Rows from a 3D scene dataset
— Begin —
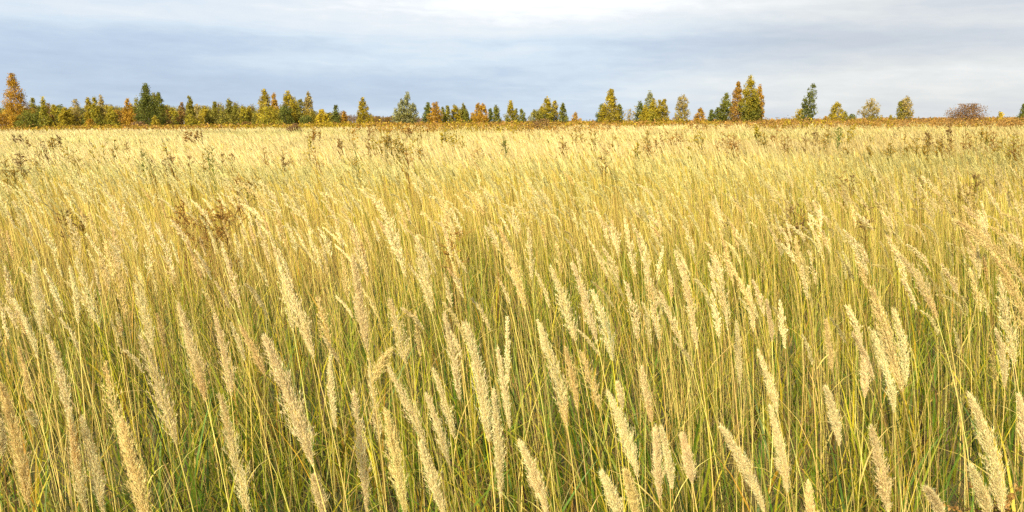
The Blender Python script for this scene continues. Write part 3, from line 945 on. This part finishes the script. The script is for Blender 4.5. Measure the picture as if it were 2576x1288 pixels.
for r_ in WEEDS:
    X, Y, wd, kind, nst, h = r_
    h += 0.09 if Y < 425 else 0.0
    if Y < 335:
        h = max(h, 1.44)
    T_ = at_height(X, Y, h)
    D = T_[1]
    if D > 75 or D < 0:
        D = 75.0
        T_ = at_dist(X, Y, D)
        h = T_[2]
    nst = max(2, int(round(nst * 0.7)))
    weed((T_[0], D), h, wd * D / F, nst, kind, rng, min(1.0, max(0.0, (14 - D) / 10)), wlabel[r_],
         'weed', 'weeds and goldenrod standing in the field', leaves=True)

# the two brown goldenrods near by, their neighbour, and the arching one behind the plumes
for (X, Y, wd, kind, nst, h, lab) in (
        (476, 503, 60, 'rusty', 3, 1.06, 'thin rusty brown goldenrod with curling leaves, left one of the near pair'),
        (566, 503, 84, 'rusty', 6, 1.06, 'rust tipped bushy goldenrod with curling leaves, right one of the near pair'),
        (525, 526, 40, 'rusty', 1, 1.0, 'low rusty goldenrod squeezed between the near brown pair'),
        (602, 448, 20, 'rusty', 2, 1.10, 'rusty drooping goldenrod behind the arching pale plumes'),
        (640, 441, 40, 'golden', 2, 1.12, 'golden drooping goldenrod beside the arching pale plumes'),
        (890, 398, 16, 'golden', 1, 1.15, 'slender golden leafy stalk bent left in the pale grass'),
        (2560, 1222, 26, 'brown', 1, 0.90, 'brown cone like seed heads at the bottom right corner')):
    T_ = at_height(X, Y, h)
    weed((T_[0], T_[1]), h, wd * T_[1] / F, nst, kind, rng, 1.0, lab, 'weed', 'weeds and goldenrod standing in the field')

# goldenrod growing as an uncountable belt in front of the trees
gb_ = Geo()
for (y0, y1, dens, hs) in ((22, 45, 0.50, 0.035), (45, 80, 1.8, 0.05), (80, 150, 1.1, 0.10), (150, 330, 0.5, 0.2)):
    x, y = wedge(rng, y0, y1, dens, margin=6)
    right = np.clip(0.5 + x / y * 0.75, 0, 1)
    pn = vnoise(x, y, 51, 6.0) * 0.6 + vnoise(x, y, 52, 16.0) * 0.4
    thr = np.where(y < 45, 0.50, np.where(y < 80, 0.72 - 0.35 * right, 0.45 - 0.35 * np.clip((y - 80) / 35, 0, 1) * (0.6 + 0.4 * right)))
    lim = np.where(y < 80, (right > 0.28) | (vnoise(x, y, 56, 9.0) > 1.25 - y / 130), True)
    lim &= rng.random(len(x)) < np.clip((y - 15) / 60, 0.3, 1)
    k_ = ((1 - pn) > thr) & lim & (rng.random(len(x)) < 0.9)
    if y0 < 45:
        k_ &= pn < 0.42
    x, y = x[k_], y[k_]
    n = len(x)
    h = rng.uniform(0.92, 1.18, n) + (0.12 if y0 < 80 else 0.0) + 0.38 * vnoise(x, y, 54, 7.0) + 0.15 * (vnoise(x, y, 55, 1.7) - 0.3)
    ks = 18
    kindn = vnoise(x, y, 53, 9.0) + rng.normal(size=n) * 0.2
    colr = np.where((kindn > 0.72)[:, None], W_YEL * 0.75, np.where((kindn > 0.42 + 0.22 * right[k_])[:, None], W_GOLD * 0.9, np.where((kindn > 0.22 + 0.2 * right[k_])[:, None], W_RUST, W_BROWN)))
    P = np.stack([x, y, h], 1)[:, None] + rng.normal(size=(n, ks, 3)) * np.array([0.14, 0.14, 0.17]) * (0.7 + 0.5 * hs / 0.1)
    P = P.reshape(-1, 3)
    m_ = len(P)
    d = rdir(rng, m_)
    e = unit(np.cross(d, rdir(rng, m_)))
    sz = hs * rng.uniform(0.6, 1.5, (m_, 1))
    quads(gb_, P, d * sz, e * sz * 0.7, np.repeat(colr, ks, axis=0) * (1 + rng.normal(size=(m_, 1)) * 0.22))
    G_ = np.stack([x, y, np.zeros(n)], 1)
    St = np.stack([G_, np.stack([x - 0.05, y, h], 1)], 1)
    a = rng.random(n) * 3.14
    ribbons(gb_, St, np.full((n, 2), hs * 0.7), np.stack([np.cos(a), np.sin(a), np.zeros(n)], 1), colr * 0.6)
tag(gb_.build('goldenrod_thicket', MAT_WEED), 'golden brown belt of goldenrod and dead weeds before the trees', 'goldenrod belt', kind='stuff')

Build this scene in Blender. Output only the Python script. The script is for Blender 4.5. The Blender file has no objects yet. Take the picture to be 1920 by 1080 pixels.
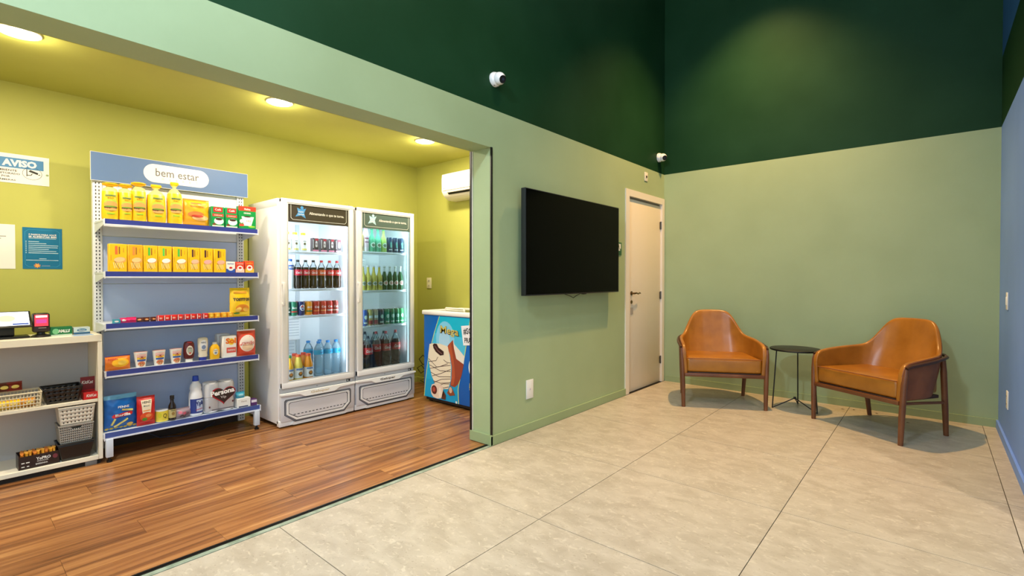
import bpy, bmesh, math, random
from math import sin, cos, pi, radians, sqrt
from mathutils import Vector, Matrix
random.seed(7)
sc = bpy.context.scene
COL = sc.collection

# ------------------------------------------------------------------ camera, world, lights, exposure
cam_d = bpy.data.cameras.new('camera'); cam = bpy.data.objects.new('camera', cam_d); COL.objects.link(cam)
cam.location = (0, 0, 1.22)
cam.rotation_euler = (radians(90 - 0.69), 0, radians(40.666))
cam_d.sensor_width = 36; cam_d.lens = 921.5 / 1920 * 36
cam_d.shift_y = -0.0038
cam_d.clip_start = 0.02; cam_d.clip_end = 100
sc.camera = cam
sc.view_settings.view_transform = 'Standard'; sc.view_settings.look = 'None'
sc.view_settings.gamma = 1; sc.view_settings.use_curve_mapping = False
sc.view_settings.exposure = 0.0

w = bpy.data.worlds.new('world'); sc.world = w; w.use_nodes = True
w.node_tree.nodes['Background'].inputs[0].default_value = (0.62, 0.78, 1.0, 1)
w.node_tree.nodes['Background'].inputs[1].default_value = 1.2

def lamp(name, kind, loc, energy, color, size=0.1, rot=(0, 0, 0), spot=None, blend=1.0, size_y=None):
    d = bpy.data.lights.new(name, kind); o = bpy.data.objects.new(name, d); COL.objects.link(o)
    d.energy = energy; d.color = color; o.location = loc; o.rotation_euler = rot
    if kind == 'AREA':
        d.size = size
        if size_y: d.shape = 'RECTANGLE'; d.size_y = size_y
        else: d.shape = 'DISK'
    elif kind == 'SPOT':
        d.shadow_soft_size = size; d.spot_size = spot; d.spot_blend = blend
    else: d.shadow_soft_size = size
    return o
WARM = (1, .60, .23); NEUT = (1, .86, .68); COOL = (.66, .84, 1); ICE = (.80, .92, 1)
HALL_SPOTS = [(-1.35, 4.86, 4.74, 225, WARM, 96), (-1.15, 2.2, 4.74, 48, (1, .70, .40), 110), (1.35, 2.37, 4.74, 96, (1, .78, .56), 120)]
FILL_GLOBES = [(-1.15, -0.35, 3.55), (1.9, -0.6, 3.55)]  # unseen globe lamps added as cool fill for the beam over the opening
for x, y, z in FILL_GLOBES:
    lamp('fill_globe_light', 'POINT', (x, y, z), 290 if x < 0 else 30, (.68, .83, 1), .13)
for x, y, z, e, c, a in HALL_SPOTS:
    lamp('ceiling_spot_light', 'SPOT', (x, y, z - .03), e * 3.2, c, .05, (0, 0, 0), radians(a), 1.0)
STORE_LAMPS = [(-3.64, 0.28), (-3.64, 1.63), (-3.64, 2.98), (-3.64, -1.05)]
for x, y in STORE_LAMPS:
    lamp('downlight_light', 'AREA', (x, y, 2.492), 21, NEUT, .15)
    lamp('downlight_lens_light', 'POINT', (x, y, 2.455), 5.5, NEUT, .05)
# daylight through the glazed entrance behind the camera and the window to its right
lamp('entrance_daylight', 'AREA', (0.6, -2.95, 1.9), 50, COOL, 5.0, (radians(90), 0, 0), size_y=3.0)
lamp('window_daylight', 'AREA', (3.45, -0.6, 2.2), 40, COOL, 3.0, (radians(90), 0, radians(90)), size_y=3.0)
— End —
**Task prompt:**
Print exactly what appears from the line holding "Build this scene" down to the line holding "COL = sc.collection", both ends kept, leaving out the pictures.

**Output of the exercise:**
Build this scene in Blender. Output only the Python script. The script is for Blender 4.5. The Blender file has no objects yet. Take the picture to be 1920 by 1080 pixels.
import bpy, bmesh, math, random
from math import sin, cos, pi, radians, sqrt
from mathutils import Vector, Matrix
random.seed(7)
sc = bpy.context.scene
COL = sc.collection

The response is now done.